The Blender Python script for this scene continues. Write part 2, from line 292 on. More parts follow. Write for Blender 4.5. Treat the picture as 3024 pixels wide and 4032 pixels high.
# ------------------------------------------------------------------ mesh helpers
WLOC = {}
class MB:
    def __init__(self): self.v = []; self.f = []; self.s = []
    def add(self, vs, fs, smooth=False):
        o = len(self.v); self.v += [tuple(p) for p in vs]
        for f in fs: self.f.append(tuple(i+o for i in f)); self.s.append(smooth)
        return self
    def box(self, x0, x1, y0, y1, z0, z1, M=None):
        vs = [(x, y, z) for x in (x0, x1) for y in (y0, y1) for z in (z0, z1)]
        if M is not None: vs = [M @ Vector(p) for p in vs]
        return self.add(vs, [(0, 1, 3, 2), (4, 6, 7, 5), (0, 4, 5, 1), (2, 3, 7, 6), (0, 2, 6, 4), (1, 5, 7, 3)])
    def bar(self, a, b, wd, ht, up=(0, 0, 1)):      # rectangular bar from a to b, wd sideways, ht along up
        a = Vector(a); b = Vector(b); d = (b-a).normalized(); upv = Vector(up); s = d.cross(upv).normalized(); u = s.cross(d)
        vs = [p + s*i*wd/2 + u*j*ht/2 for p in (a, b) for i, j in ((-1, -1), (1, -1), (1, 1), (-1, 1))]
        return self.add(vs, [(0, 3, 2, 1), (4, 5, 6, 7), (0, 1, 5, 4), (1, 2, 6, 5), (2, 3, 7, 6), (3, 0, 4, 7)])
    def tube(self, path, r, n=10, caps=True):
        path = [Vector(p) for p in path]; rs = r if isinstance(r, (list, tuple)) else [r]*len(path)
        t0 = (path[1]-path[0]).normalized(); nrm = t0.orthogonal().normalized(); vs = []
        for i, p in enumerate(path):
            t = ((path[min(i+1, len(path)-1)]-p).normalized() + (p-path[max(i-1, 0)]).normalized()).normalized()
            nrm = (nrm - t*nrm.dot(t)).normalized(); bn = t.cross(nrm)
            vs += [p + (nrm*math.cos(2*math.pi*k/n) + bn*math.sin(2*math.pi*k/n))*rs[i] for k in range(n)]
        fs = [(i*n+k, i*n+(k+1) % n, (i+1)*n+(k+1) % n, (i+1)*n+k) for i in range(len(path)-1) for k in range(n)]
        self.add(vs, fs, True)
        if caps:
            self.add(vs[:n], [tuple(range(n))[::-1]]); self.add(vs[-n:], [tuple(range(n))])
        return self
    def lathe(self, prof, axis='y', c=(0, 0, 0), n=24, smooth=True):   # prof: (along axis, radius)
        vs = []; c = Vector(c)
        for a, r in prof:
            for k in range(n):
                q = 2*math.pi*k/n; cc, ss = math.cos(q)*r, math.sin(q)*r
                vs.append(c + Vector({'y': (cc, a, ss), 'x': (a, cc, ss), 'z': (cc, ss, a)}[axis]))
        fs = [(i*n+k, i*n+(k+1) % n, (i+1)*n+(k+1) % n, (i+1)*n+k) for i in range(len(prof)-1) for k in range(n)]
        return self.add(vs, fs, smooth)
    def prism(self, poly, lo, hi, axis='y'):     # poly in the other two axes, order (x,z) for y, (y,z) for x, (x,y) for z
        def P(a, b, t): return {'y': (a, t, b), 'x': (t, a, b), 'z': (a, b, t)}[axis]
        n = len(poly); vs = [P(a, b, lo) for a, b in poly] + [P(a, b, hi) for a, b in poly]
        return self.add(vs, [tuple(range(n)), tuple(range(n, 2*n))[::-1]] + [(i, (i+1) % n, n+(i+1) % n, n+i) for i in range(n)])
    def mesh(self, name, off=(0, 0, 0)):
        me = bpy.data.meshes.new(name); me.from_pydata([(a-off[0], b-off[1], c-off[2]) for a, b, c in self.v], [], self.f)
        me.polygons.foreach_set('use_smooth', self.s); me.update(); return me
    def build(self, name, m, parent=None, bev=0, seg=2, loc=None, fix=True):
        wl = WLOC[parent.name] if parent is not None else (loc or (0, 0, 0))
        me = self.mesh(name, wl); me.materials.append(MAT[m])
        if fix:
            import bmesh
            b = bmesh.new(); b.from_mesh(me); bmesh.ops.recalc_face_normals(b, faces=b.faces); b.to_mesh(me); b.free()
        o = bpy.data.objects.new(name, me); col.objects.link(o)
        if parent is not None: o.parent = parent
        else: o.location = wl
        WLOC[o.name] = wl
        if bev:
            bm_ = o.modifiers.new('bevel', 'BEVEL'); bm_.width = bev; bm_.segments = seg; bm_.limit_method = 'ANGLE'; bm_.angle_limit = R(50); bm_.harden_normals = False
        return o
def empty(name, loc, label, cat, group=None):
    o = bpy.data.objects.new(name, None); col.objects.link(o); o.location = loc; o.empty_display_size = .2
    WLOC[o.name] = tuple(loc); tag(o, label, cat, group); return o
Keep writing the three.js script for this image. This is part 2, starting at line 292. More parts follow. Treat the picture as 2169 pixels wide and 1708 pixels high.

◆ ◆ ◆ ◆ ◆

- Problem description -
Every entry should be output exactly as written, please.

- Result of the exercise -
The Blender Python script for this scene continues. Write part 2, from line 292 on. More parts follow. Write for Blender 4.5. Treat the picture as 3024 pixels wide and 4032 pixels high.
# ------------------------------------------------------------------ mesh helpers
WLOC = {}
class MB:
    def __init__(self): self.v = []; self.f = []; self.s = []
    def add(self, vs, fs, smooth=False):
        o = len(self.v); self.v += [tuple(p) for p in vs]
        for f in fs: self.f.append(tuple(i+o for i in f)); self.s.append(smooth)
        return self
    def box(self, x0, x1, y0, y1, z0, z1, M=None):
        vs = [(x, y, z) for x in (x0, x1) for y in (y0, y1) for z in (z0, z1)]
        if M is not None: vs = [M @ Vector(p) for p in vs]
        return self.add(vs, [(0, 1, 3, 2), (4, 6, 7, 5), (0, 4, 5, 1), (2, 3, 7, 6), (0, 2, 6, 4), (1, 5, 7, 3)])
    def bar(self, a, b, wd, ht, up=(0, 0, 1)):      # rectangular bar from a to b, wd sideways, ht along up
        a = Vector(a); b = Vector(b); d = (b-a).normalized(); upv = Vector(up); s = d.cross(upv).normalized(); u = s.cross(d)
        vs = [p + s*i*wd/2 + u*j*ht/2 for p in (a, b) for i, j in ((-1, -1), (1, -1), (1, 1), (-1, 1))]
        return self.add(vs, [(0, 3, 2, 1), (4, 5, 6, 7), (0, 1, 5, 4), (1, 2, 6, 5), (2, 3, 7, 6), (3, 0, 4, 7)])
    def tube(self, path, r, n=10, caps=True):
        path = [Vector(p) for p in path]; rs = r if isinstance(r, (list, tuple)) else [r]*len(path)
        t0 = (path[1]-path[0]).normalized(); nrm = t0.orthogonal().normalized(); vs = []
        for i, p in enumerate(path):
            t = ((path[min(i+1, len(path)-1)]-p).normalized() + (p-path[max(i-1, 0)]).normalized()).normalized()
            nrm = (nrm - t*nrm.dot(t)).normalized(); bn = t.cross(nrm)
            vs += [p + (nrm*math.cos(2*math.pi*k/n) + bn*math.sin(2*math.pi*k/n))*rs[i] for k in range(n)]
        fs = [(i*n+k, i*n+(k+1) % n, (i+1)*n+(k+1) % n, (i+1)*n+k) for i in range(len(path)-1) for k in range(n)]
        self.add(vs, fs, True)
        if caps:
            self.add(vs[:n], [tuple(range(n))[::-1]]); self.add(vs[-n:], [tuple(range(n))])
        return self
    def lathe(self, prof, axis='y', c=(0, 0, 0), n=24, smooth=True):   # prof: (along axis, radius)
        vs = []; c = Vector(c)
        for a, r in prof:
            for k in range(n):
                q = 2*math.pi*k/n; cc, ss = math.cos(q)*r, math.sin(q)*r
                vs.append(c + Vector({'y': (cc, a, ss), 'x': (a, cc, ss), 'z': (cc, ss, a)}[axis]))
        fs = [(i*n+k, i*n+(k+1) % n, (i+1)*n+(k+1) % n, (i+1)*n+k) for i in range(len(prof)-1) for k in range(n)]
        return self.add(vs, fs, smooth)
    def prism(self, poly, lo, hi, axis='y'):     # poly in the other two axes, order (x,z) for y, (y,z) for x, (x,y) for z
        def P(a, b, t): return {'y': (a, t, b), 'x': (t, a, b), 'z': (a, b, t)}[axis]
        n = len(poly); vs = [P(a, b, lo) for a, b in poly] + [P(a, b, hi) for a, b in poly]
        return self.add(vs, [tuple(range(n)), tuple(range(n, 2*n))[::-1]] + [(i, (i+1) % n, n+(i+1) % n, n+i) for i in range(n)])
    def mesh(self, name, off=(0, 0, 0)):
        me = bpy.data.meshes.new(name); me.from_pydata([(a-off[0], b-off[1], c-off[2]) for a, b, c in self.v], [], self.f)
        me.polygons.foreach_set('use_smooth', self.s); me.update(); return me
    def build(self, name, m, parent=None, bev=0, seg=2, loc=None, fix=True):
        wl = WLOC[parent.name] if parent is not None else (loc or (0, 0, 0))
        me = self.mesh(name, wl); me.materials.append(MAT[m])
        if fix:
            import bmesh
            b = bmesh.new(); b.from_mesh(me); bmesh.ops.recalc_face_normals(b, faces=b.faces); b.to_mesh(me); b.free()
        o = bpy.data.objects.new(name, me); col.objects.link(o)
        if parent is not None: o.parent = parent
        else: o.location = wl
        WLOC[o.name] = wl
        if bev:
            bm_ = o.modifiers.new('bevel', 'BEVEL'); bm_.width = bev; bm_.segments = seg; bm_.limit_method = 'ANGLE'; bm_.angle_limit = R(50); bm_.harden_normals = False
        return o
def empty(name, loc, label, cat, group=None):
    o = bpy.data.objects.new(name, None); col.objects.link(o); o.location = loc; o.empty_display_size = .2
    WLOC[o.name] = tuple(loc); tag(o, label, cat, group); return o
Keep writing the three.js script for this image. This is part 2, starting at line 292. More parts follow. Treat the picture as 2169 pixels wide and 1708 pixels high.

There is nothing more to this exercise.